Since the breakup of his longstanding band Zydeco Force in 2005, Broussard has had many opportunities like this come his way. Broussard and his Creole Cowboys have toured South America and Europe twice in 2011. This year there are plenty of stateside jaunts on the books.

It’s a dream come true for a son of a tenant sharecropper hailing from Frilot Cove, a rural community near Lawtell, Louisiana. When Broussard is on tour, he will often visit elementary and middle schools and do school assemblies, introducing younger audiences to Creole and zydeco music. “I get a kick out of the kids because there are so many interested in the culture,” says Broussard.

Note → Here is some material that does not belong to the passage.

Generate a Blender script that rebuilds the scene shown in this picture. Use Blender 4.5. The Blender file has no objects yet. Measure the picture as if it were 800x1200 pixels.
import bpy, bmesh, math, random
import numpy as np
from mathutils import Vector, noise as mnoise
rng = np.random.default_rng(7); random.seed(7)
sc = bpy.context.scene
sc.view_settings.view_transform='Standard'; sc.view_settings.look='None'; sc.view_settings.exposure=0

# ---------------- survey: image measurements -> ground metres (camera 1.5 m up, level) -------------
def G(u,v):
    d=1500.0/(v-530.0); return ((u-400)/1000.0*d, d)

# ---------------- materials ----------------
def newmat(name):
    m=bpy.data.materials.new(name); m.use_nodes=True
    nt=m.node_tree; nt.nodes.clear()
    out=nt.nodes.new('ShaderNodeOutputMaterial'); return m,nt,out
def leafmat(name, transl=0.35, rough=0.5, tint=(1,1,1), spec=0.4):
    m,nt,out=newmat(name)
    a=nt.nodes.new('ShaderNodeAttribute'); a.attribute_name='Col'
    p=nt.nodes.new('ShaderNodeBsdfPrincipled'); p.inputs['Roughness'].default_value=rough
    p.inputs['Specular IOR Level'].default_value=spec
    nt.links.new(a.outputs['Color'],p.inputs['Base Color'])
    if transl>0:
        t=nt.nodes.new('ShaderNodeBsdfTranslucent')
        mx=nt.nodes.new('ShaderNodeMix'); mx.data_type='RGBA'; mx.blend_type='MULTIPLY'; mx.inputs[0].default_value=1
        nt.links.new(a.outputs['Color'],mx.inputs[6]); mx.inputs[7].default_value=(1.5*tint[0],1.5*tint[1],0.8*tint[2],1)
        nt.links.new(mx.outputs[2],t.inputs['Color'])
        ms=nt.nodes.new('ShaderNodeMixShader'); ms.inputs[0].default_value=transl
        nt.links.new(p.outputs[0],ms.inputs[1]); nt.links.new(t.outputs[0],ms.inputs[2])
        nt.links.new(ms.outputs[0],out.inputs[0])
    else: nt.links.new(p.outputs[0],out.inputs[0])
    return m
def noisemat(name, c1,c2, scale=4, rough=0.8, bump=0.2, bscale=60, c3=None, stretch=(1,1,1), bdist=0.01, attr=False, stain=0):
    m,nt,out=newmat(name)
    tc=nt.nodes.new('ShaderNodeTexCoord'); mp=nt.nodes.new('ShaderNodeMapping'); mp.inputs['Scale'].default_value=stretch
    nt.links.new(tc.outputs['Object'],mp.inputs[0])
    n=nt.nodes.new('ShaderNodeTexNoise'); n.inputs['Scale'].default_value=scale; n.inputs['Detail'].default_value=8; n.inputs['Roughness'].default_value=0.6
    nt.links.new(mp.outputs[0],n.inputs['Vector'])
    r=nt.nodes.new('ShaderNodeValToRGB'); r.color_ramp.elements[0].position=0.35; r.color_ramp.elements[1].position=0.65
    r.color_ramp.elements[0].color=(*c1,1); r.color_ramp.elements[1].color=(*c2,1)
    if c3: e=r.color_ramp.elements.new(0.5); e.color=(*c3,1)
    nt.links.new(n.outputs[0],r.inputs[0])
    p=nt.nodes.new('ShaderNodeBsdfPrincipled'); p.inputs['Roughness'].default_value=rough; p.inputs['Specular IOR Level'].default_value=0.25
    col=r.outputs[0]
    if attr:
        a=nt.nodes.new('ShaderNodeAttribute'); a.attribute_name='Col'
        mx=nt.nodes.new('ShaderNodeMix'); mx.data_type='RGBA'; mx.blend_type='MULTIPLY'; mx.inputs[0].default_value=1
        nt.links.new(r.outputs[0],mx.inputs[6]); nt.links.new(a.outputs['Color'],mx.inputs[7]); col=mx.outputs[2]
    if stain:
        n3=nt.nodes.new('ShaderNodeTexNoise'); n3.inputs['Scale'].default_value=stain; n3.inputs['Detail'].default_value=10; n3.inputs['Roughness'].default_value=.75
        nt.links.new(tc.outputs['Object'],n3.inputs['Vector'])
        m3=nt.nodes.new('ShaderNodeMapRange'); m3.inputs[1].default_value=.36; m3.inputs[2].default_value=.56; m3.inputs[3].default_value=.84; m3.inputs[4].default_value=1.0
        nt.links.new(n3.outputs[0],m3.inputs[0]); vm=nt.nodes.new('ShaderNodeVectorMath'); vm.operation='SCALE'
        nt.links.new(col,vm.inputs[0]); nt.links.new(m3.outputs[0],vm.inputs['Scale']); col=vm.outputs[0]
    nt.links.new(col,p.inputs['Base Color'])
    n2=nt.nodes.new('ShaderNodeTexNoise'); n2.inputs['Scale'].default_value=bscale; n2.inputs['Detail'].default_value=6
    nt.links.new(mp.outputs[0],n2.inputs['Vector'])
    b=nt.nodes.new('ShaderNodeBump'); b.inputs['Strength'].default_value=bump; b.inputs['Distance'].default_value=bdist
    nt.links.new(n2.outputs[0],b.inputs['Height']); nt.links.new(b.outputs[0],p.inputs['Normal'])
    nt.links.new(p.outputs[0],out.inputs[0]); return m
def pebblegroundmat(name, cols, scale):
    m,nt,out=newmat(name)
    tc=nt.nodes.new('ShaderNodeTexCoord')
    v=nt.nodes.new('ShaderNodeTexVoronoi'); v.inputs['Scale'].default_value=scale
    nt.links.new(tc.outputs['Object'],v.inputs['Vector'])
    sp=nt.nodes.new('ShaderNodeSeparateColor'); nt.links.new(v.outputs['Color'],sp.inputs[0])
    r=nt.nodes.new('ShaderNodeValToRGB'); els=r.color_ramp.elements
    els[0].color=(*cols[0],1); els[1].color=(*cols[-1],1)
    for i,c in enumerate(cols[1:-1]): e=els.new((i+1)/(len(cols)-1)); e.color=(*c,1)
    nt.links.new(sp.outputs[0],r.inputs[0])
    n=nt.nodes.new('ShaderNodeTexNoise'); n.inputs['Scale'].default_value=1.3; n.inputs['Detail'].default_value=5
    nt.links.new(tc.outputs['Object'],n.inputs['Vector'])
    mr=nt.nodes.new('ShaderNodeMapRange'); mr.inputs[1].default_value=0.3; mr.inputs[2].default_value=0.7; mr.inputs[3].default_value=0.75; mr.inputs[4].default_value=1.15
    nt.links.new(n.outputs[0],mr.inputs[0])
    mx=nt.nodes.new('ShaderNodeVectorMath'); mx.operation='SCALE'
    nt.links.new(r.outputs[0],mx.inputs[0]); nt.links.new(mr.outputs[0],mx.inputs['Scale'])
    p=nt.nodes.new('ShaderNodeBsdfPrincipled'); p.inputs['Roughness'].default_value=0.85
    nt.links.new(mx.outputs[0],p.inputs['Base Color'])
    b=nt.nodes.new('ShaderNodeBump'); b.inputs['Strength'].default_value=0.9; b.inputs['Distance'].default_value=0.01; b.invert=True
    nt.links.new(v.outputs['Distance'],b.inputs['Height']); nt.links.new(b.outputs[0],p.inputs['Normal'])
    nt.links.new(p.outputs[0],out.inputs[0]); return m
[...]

His father, Delton Broussard of the Lawtell Playboys, traveled extensively but Jeffery didn’t with Zydeco Force because bassist Robby Robinson was too busy working to tour. “After Zydeco Force broke up, I decided to do what my daddy did and keep [the culture] going,” Broussard says.

 

He should know a thing or two about Creole music. He was practically weaned on it in the Lawtell Playboys, a generational band that featured his father Delton on accordion and Calvin Carrière on fiddle, with various family members playing support instruments. When one cousin wanted to switch to bass from drums, Jeffery assumed the drum chair at age eight. He played with his father’s accordion when he was away, usually until his mother started yelling at him to put it back, fearing that the instrument would be broken. “My daddy didn’t know I played the accordion until I was 15,” Broussard says. “But every time he got back, he knew the accordion wasn’t put back the same. He couldn’t pinpoint exactly who [was playing it] because I had five brothers beside myself.”

At 19, Broussard and Robinson co-founded Zydeco Force, an influential band that included Broussard’s brother Shelton and cousin Herbert. The group laid the groundwork for the future of zydeco by changing the proverbial single beat to the double clutchin’ variety and being the first zydeco band to sing in harmony. For good reason, he worries about the future of zydeco. “The thing that gets me about the younger guys is that they are using an accordion and they are calling it zydeco,” he says. “You don’t hear anything that they are playing that has something to do with zydeco at all. It’s all rap and hip-hop.

 

“The sad part about it is there is only so many of us left playing traditional music—myself, Geno Delafose, Cedric Watson, Dexter Ardoin, Ed Poullard, Preston Frank, Chris Ardoin’s father ‘Black’ Ardoin. What’s going to happen with this music, man?”

 

Zydeco Force may have been innovative in its heyday, but the group often sang its harmonies in French to the delight of the older generation. Today, practically none of it’s in French and the older generation doesn’t go out anymore. “The kids go and pack the club but they don’t dance,” he says. “They just stand [in the middle of] the floor. Nobody wants to spend $15 to go hear somebody play if you can’t dance and enjoy yourself.”

Broussard cites another problem—excessively loud music. Recently, he was at a small, 100- person capacity venue where a zydeco artist had an array of speakers that would have been more suitable for an outdoor festival, six on the top and four on the bottom. “I’ve never played in a club where I had to go find some earplugs.

“The sad part about it is that all these guys are good accordion players. A lot of them come from French-speaking families and know how to speak French. Most can sing in French. Why not teach these youngsters that? Y’all got them where you want ‘em. Y’all are drawing packed houses wherever you go. Let them know where their culture comes from.”

 

Jeffery Broussard and the Creole Cowboys play Jazz Fest on Saturday, May 5 at 1:30 p.m. on the Sheraton New Orleans Fais Do-Do Stage.